La evolución reciente de la economía mundial ha planteado un dilema espinoso al gobierno del matrimonio Kirchner. Por un lado, no puede sino entender que el aumento sostenido y tal vez permanente de los precios de los bienes agrícolas hizo posible la recuperación económica que tantos beneficios políticos le ha supuesto. De no haber sido por el boom planetario que se inició después del colapso del 2001 y el 2002, el crecimiento macroeconómico hubiera sido decididamente menos impresionante que el que en efecto se dio. Por el otro lado, empero, la suba de los precios de muchos productos básicos ha incidido de manera fuerte en el costo de vida, ya que la variación de los precios locales propende a seguir a la de los internacionales porque, como es natural, los productores quieren vender a quienes más pagan. Aunque para el país en su conjunto sería una bendición si, como muchos prevén, en adelante los alimentos costaran mucho más que hasta ahora debido a la demanda voraz de países con poblaciones enormes como China y la India -porque está en condiciones mejorables para exportarlos en grandes cantidades-, sería doloroso el impacto de un aumento generalizado en el bolsillo de gente acostumbrada a que aquí comer bien es relativamente barato.
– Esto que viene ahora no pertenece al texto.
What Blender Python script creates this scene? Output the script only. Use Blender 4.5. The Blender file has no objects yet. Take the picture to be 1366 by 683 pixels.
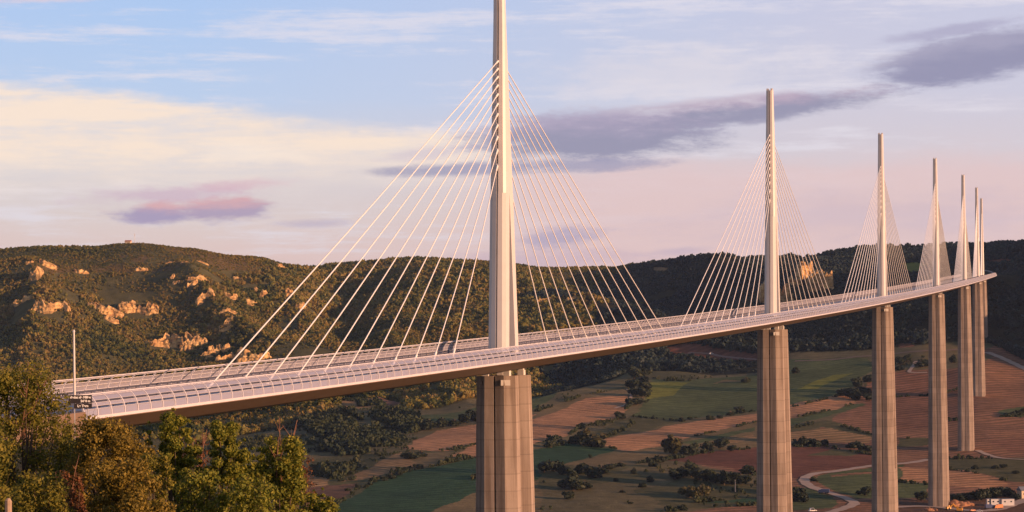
import bpy, math, random
import numpy as np
from mathutils import Vector, Matrix, noise as mnoise
random.seed(11); RNG = np.random.default_rng(5)
SC = bpy.context.scene; COL = SC.collection
rad = math.radians

# ------------------------------------------------------------------ camera numbers (photo pixels of the 1366 wide picture)
F = 2994.62; HOR = 110.35; ROLL = 0.0119; CX, CY = 683.0, 341.5
cR, sR = math.cos(ROLL), math.sin(ROLL)
def unroll(px, py):
    a, b = px - CX, py - CY
    return a*cR - b*sR, a*sR + b*cR - HOR       # right, down from the level line of sight
SUN_AZ, SUN_EL = rad(119), rad(8.5)

# ------------------------------------------------------------------ helpers
def lin(r, g=None, b=None):
    if g is None: r, g, b = r
    f = lambda c: c/12.92 if c <= .04045 else ((c+.055)/1.055)**2.4
    return (f(r/255), f(g/255), f(b/255), 1)
def tag(o, label=None, cat=None, group=None, kind=None):
    if label: o['label'] = label
    if cat: o['category'] = cat
    if group: o['group'] = group
    if kind: o['kind'] = kind
    return o
def empty(name, loc=(0, 0, 0), rz=0.0, parent=None):
    o = bpy.data.objects.new(name, None); COL.objects.link(o)
    o.location = loc; o.rotation_euler = (0, 0, rz); o.empty_display_size = .5
    if parent: o.parent = parent
    return o
def link(name, me, mats=(), parent=None, loc=None, rz=None):
    o = bpy.data.objects.new(name, me); COL.objects.link(o)
    for m in (mats if isinstance(mats, (list, tuple)) else [mats]): me.materials.append(m)
    if parent: o.parent = parent
    if loc is not None: o.location = loc
    if rz is not None: o.rotation_euler = (0, 0, rz)
    return o
def npmesh(name, V, Fq, smooth=False, attr=None):
    V = np.ascontiguousarray(V, np.float32); Fq = np.ascontiguousarray(Fq, np.int32)
    me = bpy.data.meshes.new(name); n = Fq.shape[1]
    me.vertices.add(len(V)); me.vertices.foreach_set('co', V.ravel())
    me.loops.add(Fq.size); me.loops.foreach_set('vertex_index', Fq.ravel())
    me.polygons.add(len(Fq)); me.polygons.foreach_set('loop_start', np.arange(0, Fq.size, n, dtype=np.int32))
    me.polygons.foreach_set('loop_total', np.full(len(Fq), n, np.int32))
    if smooth: me.polygons.foreach_set('use_smooth', np.ones(len(Fq), bool))
    me.update(calc_edges=True)
    if attr:
        for k, a in attr.items():
            a = np.asarray(a, np.float32)
            if a.ndim == 1: at_ = me.attributes.new(k, 'FLOAT', 'POINT'); at_.data.foreach_set('value', a)
            else: at_ = me.attributes.new(k, 'FLOAT_COLOR', 'POINT'); at_.data.foreach_set('color', a.ravel())
    return me
class MB:
    def __init__(s): s.v = []; s.f = []; s.m = []
    def quad(s, pts, m=0):
        n = len(s.v); s.v += [tuple(p) for p in pts]; s.f.append(tuple(range(n, n+len(pts)))); s.m.append(m)
    def box(s, c, d, rz=0.0, m=0, top=1.0):
        x, y, z = d[0]/2, d[1]/2, d[2]/2; n = len(s.v); ca, sa = math.cos(rz), math.sin(rz)
        for k in (-1, 1):
            q = 1 if k < 0 else top
            for a, b in ((-1, -1), (1, -1), (1, 1), (-1, 1)):
                X, Y = a*x*q, b*y*q
                s.v.append((c[0]+X*ca-Y*sa, c[1]+X*sa+Y*ca, c[2]+k*z))
        for f in ((0, 3, 2, 1), (4, 5, 6, 7), (0, 1, 5, 4), (1, 2, 6, 5), (2, 3, 7, 6), (3, 0, 4, 7)):
            s.f.append(tuple(n+i for i in f)); s.m.append(m)
    def tube(s, p, q, r0, r1=None, n=8, m=0, cap=True):
        r1 = r0 if r1 is None else r1; p, q = Vector(p), Vector(q); d = (q-p)
        if d.length < 1e-6: return
        d.normalize(); a = d.orthogonal().normalized(); b = d.cross(a); k = len(s.v)
        for c, r in ((p, r0), (q, r1)):
            for i in range(n):
                t = 2*math.pi*i/n; s.v.append(tuple(c+a*(r*math.cos(t))+b*(r*math.sin(t))))
        for i in range(n):
            j = (i+1) % n; s.f.append((k+i, k+j, k+n+j, k+n+i)); s.m.append(m)
        if cap:
            s.f.append(tuple(k+i for i in reversed(range(n)))); s.m.append(m)
            s.f.append(tuple(k+n+i for i in range(n))); s.m.append(m)
    def loft(s, rings, m=0, cap=True, closed=True):
        k = len(s.v); n = len(rings[0])
        for r in rings: s.v += [tuple(p) for p in r]
        for a in range(len(rings)-1):
            for i in range(n if closed else n-1):
                j = (i+1) % n
                s.f.append((k+a*n+i, k+a*n+j, k+(a+1)*n+j, k+(a+1)*n+i)); s.m.append(m)
        if cap:
            s.f.append(tuple(k+i for i in reversed(range(n)))); s.m.append(m)
            e = k+(len(rings)-1)*n; s.f.append(tuple(e+i for i in range(n))); s.m.append(m)
    def mesh(s, name, smooth=False):
        me = bpy.data.meshes.new(name); me.from_pydata(s.v, [], s.f)
        me.polygons.foreach_set('material_index', s.m)
        if smooth: me.polygons.foreach_set('use_smooth', [True]*len(s.f))
        me.update(); return me
    def build(s, name, mats, parent=None, loc=None, rz=None, smooth=False):
        return link(name, s.mesh(name, smooth), mats, parent, loc, rz)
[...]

En un esfuerzo por mitigar las consecuencias de lo que está sucediendo, el gobierno del presidente Néstor Kirchner prohibió la exportación de ciertos productos, de este modo privando al país de ingresos valiosos, pero parecería que su sucesora, la presidenta Cristina Fernández de Kirchner, cree que sería mejor pensar en subsidiar el consumo de bienes como la carne vacuna, cuyo precio ha subido mucho en los días últimos. Dicha alternativa es claramente mejor que la supuesta por la prohibición a exportar que atenta contra el desarrollo a largo plazo de la economía nacional, pero también tiene sus desventajas. Además de resultar muy complicada la aplicación de subsidios en un mercado en que las fluctuaciones diarias suelen ser tan violentas como imprevisibles, a los burócratas oficiales les es difícil, cuando no imposible, calcular lo que debería ser el precio justo de un bien determinado.
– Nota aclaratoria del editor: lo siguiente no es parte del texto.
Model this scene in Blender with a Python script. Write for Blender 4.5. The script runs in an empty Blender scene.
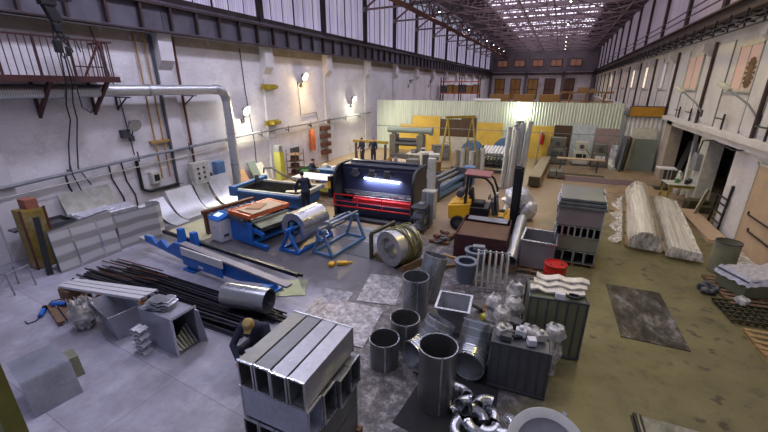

Puesto que por razones evidentes es del interés de todos, no sólo del gobierno, impedir que el aumento del precio de los alimentos perjudique a los sectores de ingresos muy limitados que constituyen más de la mitad de la población del país, una opción consistiría en organizar un sistema nacional de tickets alimentarios para que hasta los más pobres puedan continuar nutriéndose adecuadamente pero que no suponga un esfuerzo por controlar los precios. Si bien es natural que muchos se resistan a modificar su dieta, a la larga virtualmente todos tendrán que hacerlo. De subir en el resto del mundo el precio de la carne o del trigo, al país le convendría sacar pleno provecho del fenómeno, lo que no podría hacer a menos que nos resignemos a que la Argentina forme parte de la economía internacional y por lo tanto le sería contraproducente intentar mantener sin cambios un sistema de precios apropiado para un momento determinado, tomándolo por "normal".
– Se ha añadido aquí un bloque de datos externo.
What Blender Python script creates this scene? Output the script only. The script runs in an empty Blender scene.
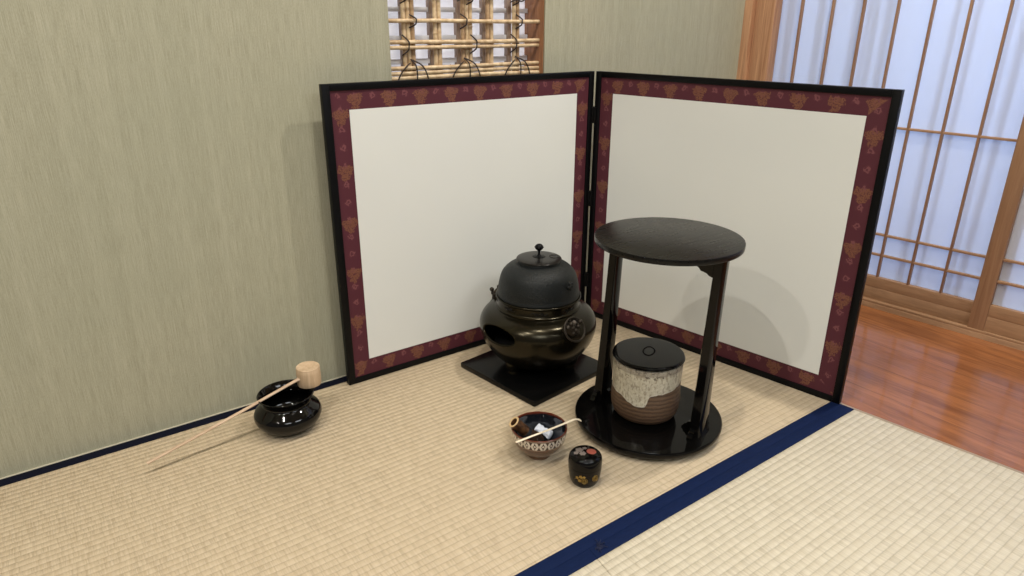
import bpy, bmesh, math, random
from mathutils import Vector, Matrix, noise
random.seed(7)
PI = math.pi
C = bpy.context.scene.collection
V = Vector

# ------------------------------------------------------------------ objects
def tag(o, label, cat, group=None):
    o['label'] = label; o['category'] = cat
    if group: o['group'] = group
    return o

def thing(name, label, cat, loc=(0, 0, 0), rz=0, group=None):
    o = bpy.data.objects.new(name, None); C.objects.link(o)
    o.empty_display_size = .05
    o.location = loc; o.rotation_euler = (0, 0, rz)
    return tag(o, label, cat, group)

def obj(name, bm, m, parent=None, smooth=True, loc=None, rot=None, auto=35):
    me = bpy.data.meshes.new(name)
    bmesh.ops.recalc_face_normals(bm, faces=bm.faces)
    if smooth:
        for f in bm.faces: f.smooth = True
        for e in bm.edges:
            if len(e.link_faces) == 2 and e.calc_face_angle(0) > math.radians(auto): e.smooth = False
    bm.to_mesh(me); bm.free()
    if m is not None: me.materials.append(m)
    o = bpy.data.objects.new(name, me); C.objects.link(o)
    if parent: o.parent = parent
    if loc: o.location = loc
    if rot: o.rotation_euler = rot
    return o

def struct(name, bm, m, parent=None, **k):
    o = obj(name, bm, m, parent, **k)
    if parent is None: o['kind'] = 'structure'
    return o

# ------------------------------------------------------------------ mesh helpers
def box(bm, lo, hi, mat=None, bev=0.0, seg=2):
    lo = V(lo); hi = V(hi)
    b = bmesh.new()
    bmesh.ops.create_cube(b, size=1)
    for v in b.verts:
        v.co = V((lo[i] + (v.co[i] + .5) * (hi[i] - lo[i]) for i in range(3)))
    if bev: bmesh.ops.bevel(b, geom=list(b.edges), offset=bev, segments=seg, affect='EDGES', profile=.5)
    if mat is not None: bmesh.ops.transform(b, matrix=mat, verts=b.verts)
    merge(bm, b)

def merge(bm, b):
    me = bpy.data.meshes.new('t'); b.to_mesh(me); b.free(); bm.from_mesh(me); bpy.data.meshes.remove(me)

def prism(bm, pts, z0, z1, bev=0.0):
    b = bmesh.new()
    vs = [b.verts.new((x, y, z0)) for x, y in pts]
    f = b.faces.new(vs)
    r = bmesh.ops.extrude_face_region(b, geom=[f])
    for v in r['geom']:
        if isinstance(v, bmesh.types.BMVert): v.co.z = z1
    if bev: bmesh.ops.bevel(b, geom=list(b.edges), offset=bev, segments=2, affect='EDGES', profile=.5)
    merge(bm, b)

def lathe(bm, prof, seg=96, cap_ends=False):
    """prof: list of (r, z); uv = (angle/2pi, z)"""
    uvl = bm.loops.layers.uv.verify()
    rings = []
    for r, z in prof:
        if r < 1e-6: rings.append([bm.verts.new((0, 0, z))])
        else: rings.append([bm.verts.new((r * math.cos(2 * PI * i / seg), r * math.sin(2 * PI * i / seg), z)) for i in range(seg)])
    for k in range(len(rings) - 1):
        a, b = rings[k], rings[k + 1]
        for i in range(seg):
            j = (i + 1) % seg
            if len(a) == 1 and len(b) == 1: continue
            if len(a) == 1: vs = [a[0], b[i], b[j]]; us = [(i + .5, prof[k][1]), (i, prof[k + 1][1]), (i + 1, prof[k + 1][1])]
            elif len(b) == 1: vs = [a[i], b[0], a[j]]; us = [(i, prof[k][1]), (i + .5, prof[k + 1][1]), (i + 1, prof[k][1])]
            else: vs = [a[i], b[i], b[j], a[j]]; us = [(i, prof[k][1]), (i, prof[k + 1][1]), (i + 1, prof[k + 1][1]), (i + 1, prof[k][1])]
            f = bm.faces.new(vs)
            for l, u in zip(f.loops, us): l[uvl].uv = (u[0] / seg, u[1])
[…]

El boom de los commodities privilegia a países como el nuestro que están en condiciones de producirlas en abundancia, pero esto no quiere decir que no nos sea necesario ajustarnos a nuevas realidades. Tendremos que pagar un precio muy elevado por la voluntad del presidente Néstor Kirchner de impedir que las tarifas energéticas se alejen de los niveles imperantes en los años noventa y nos sería igualmente costoso si el gobierno actual tratara de hacer lo mismo con la carne y otros productos alimentarios. Mal que les pese a aquellos funcionarios como el secretario de Comercio, Guillermo Moreno, que están obsesivamente resueltos a congelar los precios de casi todos los bienes y servicios, nuestra economía es de mercado. En última instancia, los precios serán fijados por la oferta y la demanda. Si el objetivo consiste en proteger a los sectores de recursos más limitados, será mejor hacerlo sin emplear medidas coercitivas que, además de causar distorsiones que tarde o temprano tendrán que corregirse, frenan la producción y de este modo terminan afectando negativamente a la mayoría, cuyos ingresos siempre dependerán de las vicisitudes del conjunto.